Siberia's uninhabited territories were developed in different ways, with an enormous part by Gulag prisoners. Mega construction projects (like the Baikal-Amur Mainline Railway, or “BAM”), highways, cities and dams - all of them were built, or at least started, by people convicted and exiled to this hostile environment. ‘If you don’t work, you won’t eat’ was the main managerial approach. And every time deadlines approached, the administration of a labor camp would extend the working day. “People worked for 16 and even 18 hours a day,” writes historian Sergei Papkov in his book Stalinist Terror in Siberia.

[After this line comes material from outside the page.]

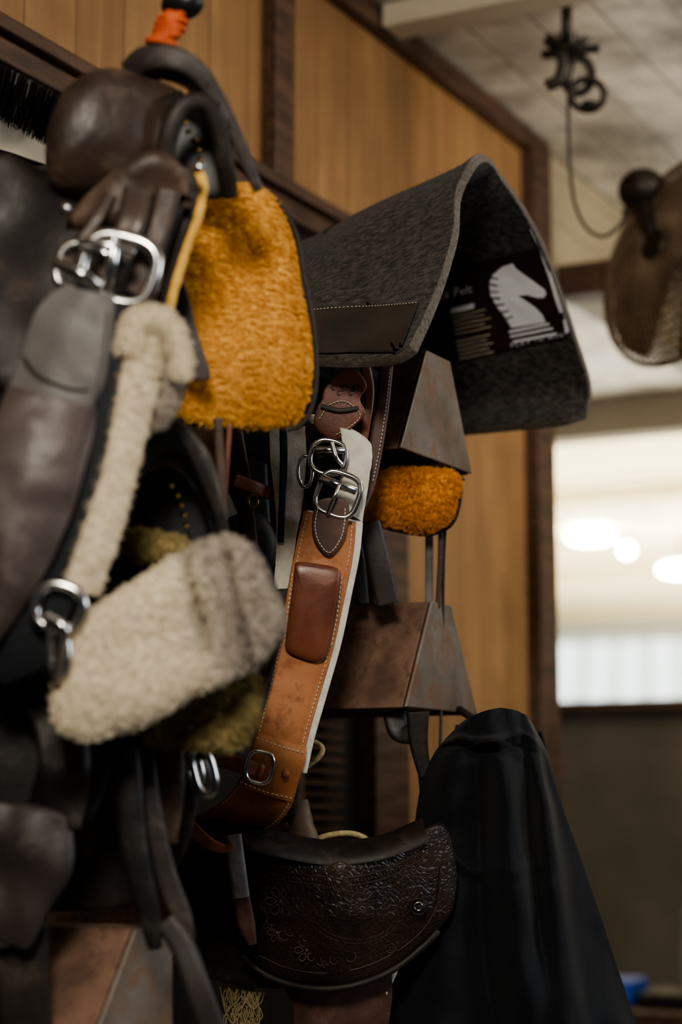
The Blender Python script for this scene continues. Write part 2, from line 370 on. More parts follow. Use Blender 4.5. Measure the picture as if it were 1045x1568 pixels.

8. Lake Baikal in winter, Irkutsk Region

The world’s deepest lake at an estimated 1,642 m (5,387 ft), is one of the best known natural wonders and a symbol of Siberia. Every spring, giant white circles form on the surface of Lake Baikal, the origin of which had left researchers scratching their heads for a long time. At some point, it was believed they formed owing to methane. But finally, the mystery was solved: The mysterious circles are formed by anticyclonic (warm) eddies and the structure of the lake itself. Lake Baikal is also the world's largest freshwater lake in terms of volume.

9. Akademgorodok, Novosibirsk

Siberia is strongly associated, not just with frost and Lake Baikal, but also science. In 1957, a scientific center was established here which has become world famous - the Novosibirsk Akademgorodok [“Academic Town”]. At the initiative of academicians, dozens of institutes specialising in different disciplines, the university and scientific forums were all transferred to one stand-alone hub in the middle of a forest. Its distance from Moscow allowed for more freedom. The first collider in the world originated here, at the Budker Institute of Nuclear Physics in Akademgorodok.

10. The Vasyugan Swamp

Siberia is immense, and to help you understand how big it is, here is an example: In the middle of Western Siberia is a swamp which has an area bigger than that of Switzerland and which is still growing! And now also imagine that in other places in Siberia there are 113 cities (and three of them have a population of over a million), as well as the boundless taiga. It truly is an amazing place!